Other

CONFINTEA VI Regional Preparatory Conference for Asia & the Pacific

"Building Equitable and Sustainable Socities in Asia & Pacific: the Challenge to Adult Learning"


6 - 8 October 2008 in Seoul (Republic of Korea)

The CONFINTEA VI Preparatory Conference for Asia and the Pacific was held in Seoul, the Republic of Korea, on 6–8 October 2008, hosted by the Government of the Republic of Korea and organised in cooperation between UIL, the UNESCO Regional Office for Asia and the Pacific in Bangkok, the UNESCO Office in Beijing and the National Institute of Lifelong Education (NILE). Approximately 130 international participants attended the Conference, representing governments from 28 Member States and eight multilateral agencies and international NGOs, as well as experts and stakeholders from the private sector, universities and the media. The Conference was attended by 13 Ministers, Deputy Ministers and Secretaries of State.

The Conference had three main objectives: 

  1. To review the situation, issues and challenges of adult education and learning in the region
  2. To explore trends and practice in the field, with a focus on policy, finance, participation and inclusion, improving quality, as well as monitoring and assessment
  3. To develop major recommendations and strategies by the represented Member States for a renewed course of action in adult learning and education, resulting in the adoption of a regional Conference Document.

Input

The keynote speech entitled ’Challenges in building equitable and sustainable societies in Asia and the Pacific and the role of adult education and learning in meeting these challenges’ was delivered by Ms. Khunying Kasama Varavarn, Secretary-General of the Basic Education Commission, Ministry of Education, Thailand.

After the presentation of the draft Regional Synthesis Report by Manzoor Ahmed and a series of thematic panel presentations, the key issues and challenges in adult learning and education in the sub-regions were discussed, followed by a collective elaboration of recommendations, strategies and benchmarks, synthesised by the Drafting Group under the leadership of Dame Carol Kidu, the Minister for Community Development of Papua New Guinea.

Being home to four billion people, or 60 per cent of the world’s population, the Conference recognised that countries in Asia and the Pacific are rich in cultural and linguistic heritage, and that progress in adult literacy has been faster in the region than in any other world region. The Regional Synthesis Report highlighted that policy frameworks and systematic approaches to adult learning and education are developed in some countries. However, a range of continuing social problems such as poverty, unemployment, marginalisation and migration make it urgent to create holistic frameworks for education that promotes social transformation and peace in the region.

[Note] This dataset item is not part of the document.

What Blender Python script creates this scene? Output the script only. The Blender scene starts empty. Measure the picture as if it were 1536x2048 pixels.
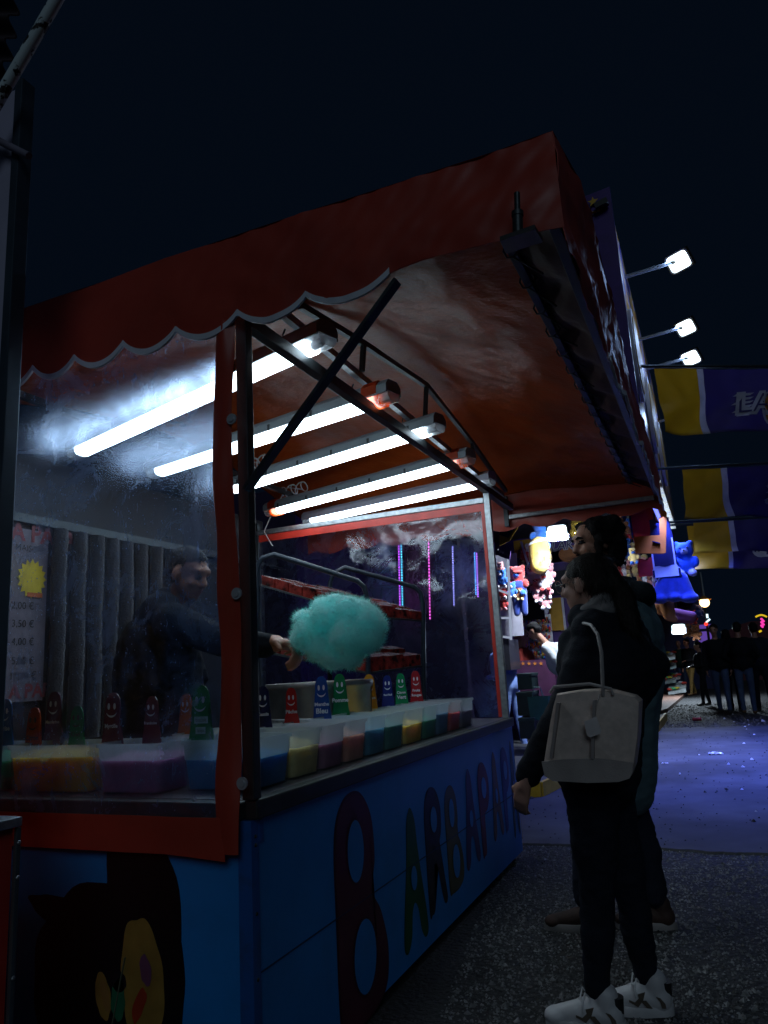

The afternoon of the first day of the Conference was devoted to sub-regional group discussions on key issues, trends and challenges of adult learning and education. Continuing to reflect on issues raised in the keynote speech and the regional synthesis report, the discussions focused on adult learning and education responses to the socio-economic challenges in Asia and the Pacific, and trends and obstacles in the development of adult learning and education.

Discussion

On the second day, two Round Tables served to highlight critical areas of adult learning and education, including policy, governance, financing, participation and inclusion for equity as well as sustainable development. Later, four parallel panel presentations drew attention to effective practices of adult learning and education. The discussions included such matters as quality and the relevance of adult education in the learning society; literacy and other key competences to build equitable societies and promote sustainable development; improvement of delivery mechanisms for lifelong learning; and assessment, accreditation and equivalence. A further session was devoted to the discussion of recommendations, strategies and benchmarks in four parallel groups. The Conference Outcome Document was based on recommendations and discussion points raised throughout the Conference.

Outcome

The draft Conference Outcome Document reaffirmed that adult learning is a core part of lifelong learning, and contributes enormously to the creativity, innovation and new ideas necessary for building equitable and sustainable societies. It is central to advancing individual and community well-being, social justice, gender equality, improving productivity and propelling economic growth. Recommendations called for a renewed commitment to adult learning and education in the framework of lifelong learning in the region, confirming the primary responsibility of governments in providing policy frameworks and mobilising resources.

A set of recommendations to develop adult learning and education in the region formed the core content of the Document, including:

  • To recommit to the vision of adult learning and education in the framework of lifelong learning, confirming the primary responsibility of governments through enacting and strengthening appropriate legislation
  • To increase government and development partners’ support to mobilise resources for literacy and adult education
  • To encourage participating nations to develop and implement their own action plans and measurable targets that annually increases accessibility and participation in adult learning and education programmes
  • To prioritise adult literacy and women’s programmes to achieve the Education for All and Millennium Development Goals.
  • To ensure the relevance of content and process in all domains such as training, materials development and curriculum, focusing on the context-specific needs of  adult learners, and promoting critical awareness towards the social empowerment of adults
  • To develop and implement a regional or/and global monitoring and tracking mechanism to ensure the progress of adult learning and education objectives towards a learning society.

The Conference Outcome Document, adopted by the Conference, has subsequently been finalized for publication.